Berghahn (2010) analyzes the debate on the usefulness of the concepts of 'Americanization' and 'Westernization'. He reviews the recent research on the European–American relationship during the Cold War that has dealt with the cultural influence of the United States upon Europe. He then discusses the relevant work on this subject in the fields of economic and business history. Overall, the article tries to show that those who have applied the concept of 'Americanization' to their research on cultural or economic history have been well aware of the complexities of trans-Atlantic relations in this period, whether they were viewed as a two-way exchange or as a process of circulation.[36]
Some critics believe that the result of the rivalry between Sinicization and Americanization may lead to the emergence of a third power or turn one of the two into the actor with the most bargaining power.

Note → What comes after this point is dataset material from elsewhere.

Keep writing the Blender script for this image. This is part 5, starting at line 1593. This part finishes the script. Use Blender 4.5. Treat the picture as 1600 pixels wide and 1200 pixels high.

In the midst of this competition, the interests and rights of local businesses may be violated.[37] Others such as Francis Fukuyama argue that the fall of the Berlin Wall in 1989 prompted a unipolar global capitalist reality that meant the "end of history".[38] Some see this as a flawed view, mired in US exceptionalism. John Fousek said "the triumphalism embedded in Francis Fukuyama's view that the end of the Cold War marked the end of history, constitutes a new, historically contingent variation on the ideology that framed conflict in the beginning".[39] Instead Americanisation, in the eyes of Mary Nolan, is not an all consuming force and what emerged during 1990 was "a multipolar global order".[40] Therefore, the actual impact the U.S. and Americanisation has on the globe is hotly debated and runs deep into modern political policymaking. The traditional exceptional image of U.S. complete hegemonic power can be "quite dangerous" because it prompted American intervention in Iraq and Afghanistan, which just like in Vietnam, proved to show the limitations of American power across the globe.